Consent and disability

This week, I've been thinking a lot about consent and how — for disabled people — consent is often sacrificed at the expense of someone wanting to help or thinking they know better.

Here's an example. 

You’re out and come up against a hill. You know this hill well. You’ve navigated it before, you know where to stop to catch your breath, and you know that you’re able to get to the top on your own. It just takes a little more effort than usual. 

As you’re pushing your way up, you hear a voice behind you asking if they can help. Before you can even answer fully, their hands are on your wheelchair, pushing you up. You say “No, thanks!” and they respond, “Oh, it’s no trouble” and get you to the top of the hill. 

At first read, it’s easy to think “Oh, what a helpful stranger, they just wanted to help.” Right? But what is actually happening is that this person hasn't allowed you to express your consent and have taken agency over your movement. 

Note: I've used wheelchair users as an example here, because that's my own experience, but I have no doubt this applies to anyone that uses a mobility aid or that doesn't move in the way that non-disabled people expect people to move.

A situation like this one (and I've had my fair share of them) can be quite scary and uncomfortable. For starters, because this person is coming from behind, I usually haven't even seen the face of the person “helping” me. That feels really iffy to me. I've really had zero connection to the person who has decided it's ok to touch my chair. 

Second, when someone is pushing me, I lose a lot of the control over my movement. Yes, I can use my hands to brake my wheels somewhat, and even apply the brakes if I'm desperate, but even that can lead to problematic movement that could put us both in danger if we're near a busy road, for example. 

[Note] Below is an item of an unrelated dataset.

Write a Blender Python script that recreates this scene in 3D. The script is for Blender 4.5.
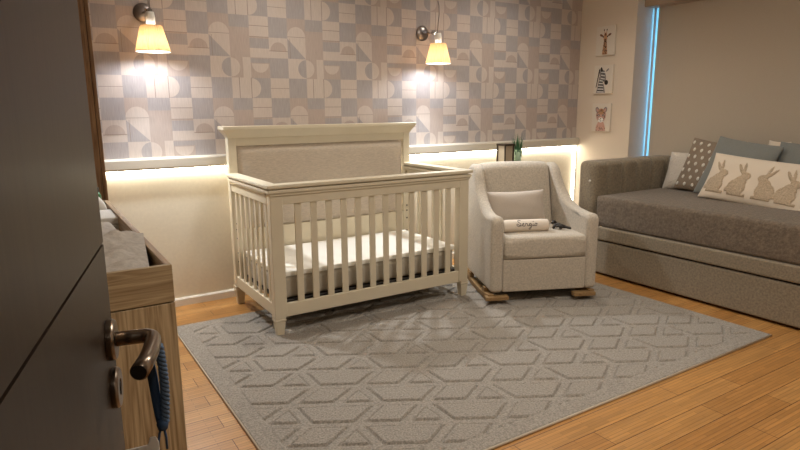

Third, if I try to buckle down on my “No, thanks” and convince them that I don't actually need help — also known as expressing my lack of consent — some people will turn that around and label me as “difficult” or “stubborn.” And while in the grand scheme of things that may not sound like much, this shift in perception can be dangerous. If you go from being “the poor little disabled person who needs my help” to “this ungrateful bitch who won't accept my selfless act” while this person is still in control of your mobility device, you're at the mercy of the shape their anger takes. 

 In most cases, I feel like my only real option is to go with the flow of the situation because it's ultimately safer to do so. 

This situation can manifest in a number of ways, and it’s uncomfortable every single time. 

I'd like to note that it's not just strangers that cross this boundary. For many disabled people, it can happen with family members or carers, too. Family members and carers will do things and “help” the way they think is best without giving the disabled person the agency to express consent. 

Sometimes this happens because they are used to doing things a certain way and don't leave space for the fact that something may have changed or that the disabled person wants to do things differently. At other times, it's a very uncomfortable power dynamic at play.

When someone touches our mobility aid or our bodies without consent, disabled people lose agency — even if the situation looks harmless or trivial on the surface. And given that disabled people already live with so much limited agency (because ableism) I think that non-disabled folks can and should do more to empower disabled folks rather than take power away from them. 

So, what are the alternatives?

Always give room for consent. Always, always. Ask questions such as “Would you like me to help you?” or “How can I support you in doing X or Y?”

Listen to and respect the answer. “No” is a complete sentence, and it is not intended to harm your ego. If a disabled person chooses to do something on their own, and does not give consent for you to touch them or their mobility device, that does not make them stubborn or ungrateful.

Remember that every disabled individual is completely aware of what they can and can’t accomplish. It just may look different than what you think is “normal."

Non-disabled folks, you have a responsibility here. Whether you're approaching a stranger who looks like they may need help or are supporting someone you know intimately, always make sure you have consent before you do help. 

And please, please remember that our consent and comfort does and should not come at the expense of your wanting to help.